## What needs to be done
Copy every line of the listing that holds the string "script".

## Supplied material
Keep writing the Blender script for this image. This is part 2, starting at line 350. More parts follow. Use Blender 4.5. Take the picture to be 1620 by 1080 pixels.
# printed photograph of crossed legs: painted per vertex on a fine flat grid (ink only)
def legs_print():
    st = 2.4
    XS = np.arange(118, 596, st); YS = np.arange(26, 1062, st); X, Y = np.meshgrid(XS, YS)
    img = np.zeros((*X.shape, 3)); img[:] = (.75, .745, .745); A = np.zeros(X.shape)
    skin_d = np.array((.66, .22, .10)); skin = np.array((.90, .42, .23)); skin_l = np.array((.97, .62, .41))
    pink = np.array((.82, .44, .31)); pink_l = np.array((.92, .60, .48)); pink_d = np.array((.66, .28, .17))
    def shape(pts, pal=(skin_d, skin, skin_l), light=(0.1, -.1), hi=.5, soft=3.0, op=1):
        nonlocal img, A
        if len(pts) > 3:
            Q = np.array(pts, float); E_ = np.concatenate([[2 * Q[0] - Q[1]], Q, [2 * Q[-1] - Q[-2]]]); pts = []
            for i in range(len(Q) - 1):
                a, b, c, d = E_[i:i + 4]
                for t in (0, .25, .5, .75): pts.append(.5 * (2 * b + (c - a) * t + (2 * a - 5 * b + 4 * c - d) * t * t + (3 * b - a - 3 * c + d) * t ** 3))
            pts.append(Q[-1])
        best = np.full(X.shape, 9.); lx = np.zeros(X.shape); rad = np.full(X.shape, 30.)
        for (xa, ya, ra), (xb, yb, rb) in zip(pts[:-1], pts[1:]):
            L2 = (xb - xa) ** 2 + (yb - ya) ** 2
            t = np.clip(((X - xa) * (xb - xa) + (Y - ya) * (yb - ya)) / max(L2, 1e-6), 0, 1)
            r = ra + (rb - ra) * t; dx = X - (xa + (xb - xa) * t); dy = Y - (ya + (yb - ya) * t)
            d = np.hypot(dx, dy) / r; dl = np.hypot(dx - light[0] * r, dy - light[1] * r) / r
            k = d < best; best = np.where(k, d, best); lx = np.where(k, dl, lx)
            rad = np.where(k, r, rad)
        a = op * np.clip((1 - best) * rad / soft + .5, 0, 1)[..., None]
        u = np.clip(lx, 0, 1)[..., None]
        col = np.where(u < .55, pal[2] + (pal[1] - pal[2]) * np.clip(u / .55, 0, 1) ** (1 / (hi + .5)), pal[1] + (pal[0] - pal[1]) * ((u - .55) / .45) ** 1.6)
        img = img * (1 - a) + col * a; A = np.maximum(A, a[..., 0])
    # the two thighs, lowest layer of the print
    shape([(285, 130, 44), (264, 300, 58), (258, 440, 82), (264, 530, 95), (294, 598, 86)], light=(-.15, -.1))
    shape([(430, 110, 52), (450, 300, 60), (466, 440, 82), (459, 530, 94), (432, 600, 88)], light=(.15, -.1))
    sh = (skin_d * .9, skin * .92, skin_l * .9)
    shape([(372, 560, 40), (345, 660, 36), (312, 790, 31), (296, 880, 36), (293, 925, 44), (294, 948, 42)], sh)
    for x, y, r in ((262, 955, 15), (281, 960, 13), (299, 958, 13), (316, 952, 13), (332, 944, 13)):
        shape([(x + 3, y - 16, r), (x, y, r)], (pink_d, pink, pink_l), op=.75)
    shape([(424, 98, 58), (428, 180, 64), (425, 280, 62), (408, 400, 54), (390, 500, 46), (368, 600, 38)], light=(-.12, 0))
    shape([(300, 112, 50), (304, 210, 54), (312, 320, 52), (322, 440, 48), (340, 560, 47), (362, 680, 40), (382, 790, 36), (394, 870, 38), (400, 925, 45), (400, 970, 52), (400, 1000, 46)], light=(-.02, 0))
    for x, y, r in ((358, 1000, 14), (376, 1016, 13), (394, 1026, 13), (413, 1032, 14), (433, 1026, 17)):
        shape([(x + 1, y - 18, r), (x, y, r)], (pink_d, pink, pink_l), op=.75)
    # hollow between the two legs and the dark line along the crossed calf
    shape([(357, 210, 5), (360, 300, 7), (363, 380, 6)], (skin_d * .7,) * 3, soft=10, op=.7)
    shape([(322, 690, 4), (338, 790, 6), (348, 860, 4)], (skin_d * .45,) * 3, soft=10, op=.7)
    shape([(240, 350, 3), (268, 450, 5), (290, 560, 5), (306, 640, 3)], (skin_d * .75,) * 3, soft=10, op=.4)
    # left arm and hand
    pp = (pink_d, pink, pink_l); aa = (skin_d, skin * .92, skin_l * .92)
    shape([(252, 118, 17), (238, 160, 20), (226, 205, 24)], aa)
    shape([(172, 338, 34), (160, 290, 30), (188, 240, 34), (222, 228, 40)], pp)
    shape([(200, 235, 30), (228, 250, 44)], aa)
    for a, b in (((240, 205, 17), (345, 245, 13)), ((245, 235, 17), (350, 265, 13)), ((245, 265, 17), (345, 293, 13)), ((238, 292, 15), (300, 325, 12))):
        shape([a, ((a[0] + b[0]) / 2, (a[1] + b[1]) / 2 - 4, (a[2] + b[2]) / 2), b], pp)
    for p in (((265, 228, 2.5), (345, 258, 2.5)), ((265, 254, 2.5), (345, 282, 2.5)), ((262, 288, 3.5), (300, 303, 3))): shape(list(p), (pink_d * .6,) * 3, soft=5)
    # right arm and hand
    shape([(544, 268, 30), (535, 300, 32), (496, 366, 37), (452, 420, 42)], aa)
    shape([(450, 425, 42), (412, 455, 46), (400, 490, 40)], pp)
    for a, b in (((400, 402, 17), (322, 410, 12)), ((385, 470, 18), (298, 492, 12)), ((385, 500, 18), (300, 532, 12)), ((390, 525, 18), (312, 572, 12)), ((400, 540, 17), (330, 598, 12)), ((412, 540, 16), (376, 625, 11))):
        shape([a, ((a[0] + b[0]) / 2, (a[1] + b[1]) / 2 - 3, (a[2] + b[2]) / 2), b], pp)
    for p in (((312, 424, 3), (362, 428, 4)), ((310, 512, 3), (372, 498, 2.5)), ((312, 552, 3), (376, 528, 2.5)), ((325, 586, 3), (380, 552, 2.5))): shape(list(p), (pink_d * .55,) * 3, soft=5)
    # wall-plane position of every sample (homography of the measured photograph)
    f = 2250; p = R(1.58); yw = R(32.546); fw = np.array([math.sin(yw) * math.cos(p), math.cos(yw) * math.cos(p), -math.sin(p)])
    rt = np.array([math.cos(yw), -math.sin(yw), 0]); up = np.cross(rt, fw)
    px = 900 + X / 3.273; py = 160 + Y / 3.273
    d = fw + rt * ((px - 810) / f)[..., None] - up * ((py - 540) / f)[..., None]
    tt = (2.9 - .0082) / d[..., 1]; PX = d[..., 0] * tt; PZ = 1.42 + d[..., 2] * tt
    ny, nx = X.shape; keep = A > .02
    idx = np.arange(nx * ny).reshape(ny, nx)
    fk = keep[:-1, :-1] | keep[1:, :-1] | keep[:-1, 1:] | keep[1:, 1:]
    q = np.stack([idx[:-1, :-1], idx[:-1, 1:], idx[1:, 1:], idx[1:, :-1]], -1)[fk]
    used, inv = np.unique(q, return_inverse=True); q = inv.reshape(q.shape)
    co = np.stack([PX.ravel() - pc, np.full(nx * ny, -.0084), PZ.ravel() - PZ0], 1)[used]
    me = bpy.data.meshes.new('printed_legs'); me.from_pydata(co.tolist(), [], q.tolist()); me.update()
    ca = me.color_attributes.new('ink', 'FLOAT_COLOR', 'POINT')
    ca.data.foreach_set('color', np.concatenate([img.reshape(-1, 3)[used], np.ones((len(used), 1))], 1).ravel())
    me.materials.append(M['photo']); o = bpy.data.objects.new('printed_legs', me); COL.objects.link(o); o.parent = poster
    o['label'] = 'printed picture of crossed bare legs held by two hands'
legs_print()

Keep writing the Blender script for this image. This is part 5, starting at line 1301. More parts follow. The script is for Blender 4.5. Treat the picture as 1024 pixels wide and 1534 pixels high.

## Result for this exercise
Keep writing the Blender script for this image. This is part 2, starting at line 350. More parts follow. Use Blender 4.5. Take the picture to be 1620 by 1080 pixels.
Keep writing the Blender script for this image. This is part 5, starting at line 1301. More parts follow. The script is for Blender 4.5. Treat the picture as 1024 pixels wide and 1534 pixels high.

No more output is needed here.